But technology is not the only fraud.
Looking back, I can't believe how easily I adjusted to life in Nashville. I'd hardly even been to other states, and though I had moved, I'd never moved outside of Alabama. I remember walking in Shakespeare Park in Montgomery one night with Brian, crying because I was sure I would not be cool enough to make friends in Nashville. My experience proved my fears to be silly. I moved in June, and by August I had met Mikkee and joined a small group that became my circle of friends. Since I'd never really moved before, I had no idea what a blessing this was, how hard it should have been to meet people. I have been in Birmingham almost exactly a year, and there is no one for me to say good-bye to today that I did not know before I moved here. I have been here a year, and I have no emotional attachment to this city. Why is that?
There's a fundamental difference between Birmingham and Nashville, and I think it points to a larger cultural issue that keeps us isolated from one another. There's no town square here, no common meeting place. Birmingham is a series of neighborhoods strung along the interstate. Life is compartmentalized - drive here to work, here to worship, here to shop, here to eat. It's the opposite of Nashville, where people squeeze into coffee shops and bars, wanting to see and be seen, wanting to perform, but mostly just wanting ... this city has no common longing, no universal desire except escape from itself. It's the most isolating place I've ever lived. And from my limited perspective, it appears that the people of this city are content in their pursuit of isolation. Suburban life in general is fragmented, segmented ... all of life has been contracted out. Pay one person to cut your grass, another to keep your children, another to cook your dinner, another to listen to your problems. Even the concept of "community" is compartmentalized ... once a week, drive to this person's house, and be "in community" (whatever the hell that's supposed to mean) with them. If you think about it, it's a very weird and complicated way to live.
We were so isolated here ...
Most of you have probably heard by now that we are going to live in Kansas City for a little while. We're going to stay with our friends Halle and Todd and their seven children; they have offered their basement to us. To some people, living in a house with nine other people and one bathroom sounds like a bad dream. But I can't wait ... it's the opposite of suburban isolation. It's real community - not a fluffy concept, but eating and talking and praying and working and arguing and laughing together. There's nothing compartmentalized about that ... It will be probably be crowded, probably be loud, probably be exciting sometimes and boring sometimes and unfamiliar all the time ... but that's real life. That's real community. What a beautiful thought.

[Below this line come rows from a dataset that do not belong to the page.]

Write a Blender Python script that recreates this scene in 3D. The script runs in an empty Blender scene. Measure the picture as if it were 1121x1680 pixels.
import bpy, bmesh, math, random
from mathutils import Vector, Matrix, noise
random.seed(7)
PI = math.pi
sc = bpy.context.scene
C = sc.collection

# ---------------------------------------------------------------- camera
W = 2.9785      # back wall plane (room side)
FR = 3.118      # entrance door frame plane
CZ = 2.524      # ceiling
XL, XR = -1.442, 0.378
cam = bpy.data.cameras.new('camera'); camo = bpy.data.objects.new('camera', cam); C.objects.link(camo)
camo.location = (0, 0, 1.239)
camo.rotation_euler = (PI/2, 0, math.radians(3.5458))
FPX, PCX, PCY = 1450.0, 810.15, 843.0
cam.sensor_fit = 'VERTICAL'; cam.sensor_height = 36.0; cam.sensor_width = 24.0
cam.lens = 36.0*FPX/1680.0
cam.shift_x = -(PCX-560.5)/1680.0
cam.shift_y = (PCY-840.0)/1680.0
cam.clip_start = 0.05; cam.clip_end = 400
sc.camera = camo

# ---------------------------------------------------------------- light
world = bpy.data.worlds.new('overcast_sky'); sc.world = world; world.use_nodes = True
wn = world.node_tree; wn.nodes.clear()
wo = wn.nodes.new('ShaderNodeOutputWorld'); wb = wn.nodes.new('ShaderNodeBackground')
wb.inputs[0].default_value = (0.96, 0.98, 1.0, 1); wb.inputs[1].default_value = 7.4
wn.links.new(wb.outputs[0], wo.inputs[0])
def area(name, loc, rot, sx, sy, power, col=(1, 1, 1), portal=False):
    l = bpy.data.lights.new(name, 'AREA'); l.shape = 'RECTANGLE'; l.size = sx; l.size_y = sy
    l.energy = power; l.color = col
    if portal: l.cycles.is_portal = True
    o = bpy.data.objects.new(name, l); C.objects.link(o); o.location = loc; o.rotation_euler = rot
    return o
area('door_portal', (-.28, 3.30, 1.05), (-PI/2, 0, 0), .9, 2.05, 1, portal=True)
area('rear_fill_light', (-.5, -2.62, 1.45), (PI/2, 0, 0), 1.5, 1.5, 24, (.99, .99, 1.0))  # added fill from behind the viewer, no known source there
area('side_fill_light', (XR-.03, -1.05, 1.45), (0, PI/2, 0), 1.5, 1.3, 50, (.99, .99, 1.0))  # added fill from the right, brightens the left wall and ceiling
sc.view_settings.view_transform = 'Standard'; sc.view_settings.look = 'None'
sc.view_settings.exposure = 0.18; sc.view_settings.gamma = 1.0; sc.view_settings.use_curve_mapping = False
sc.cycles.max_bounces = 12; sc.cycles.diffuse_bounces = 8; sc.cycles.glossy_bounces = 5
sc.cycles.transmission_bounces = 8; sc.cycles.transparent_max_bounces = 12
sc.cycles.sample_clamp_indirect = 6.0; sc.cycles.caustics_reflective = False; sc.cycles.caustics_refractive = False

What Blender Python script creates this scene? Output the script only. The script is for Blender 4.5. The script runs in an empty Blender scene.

Having said that, on to Home, Part 2:
Why Are Americans so Isolated?
"And if your home is just another place where you're a stranger, and far away is just somewhere you've never been ..." - Rich Mullins
For her senior project, my friend Cindy studied the connection between hours spent on the Internet and depression among college students. She found a pretty strong correlation. Forgive me for oversimplifying psychological study and scientific method when I say this, but basically she found that people who were depressed spent more time on the Internet than people who were not depressed. This was such an interesting statement to me that I wrote a paper about it. The Internet is heralded for connecting us, both to information and to each other. So why would the most connected among us also be the saddest?
More recently, I have become aware of the cell phone phenomena. Cell phones are marketed as making us accessible to one another. But what I usually see is someone talking on their cell phone, while the people sitting in front of them wait for them to finish. Exactly who do cell phones give us access to?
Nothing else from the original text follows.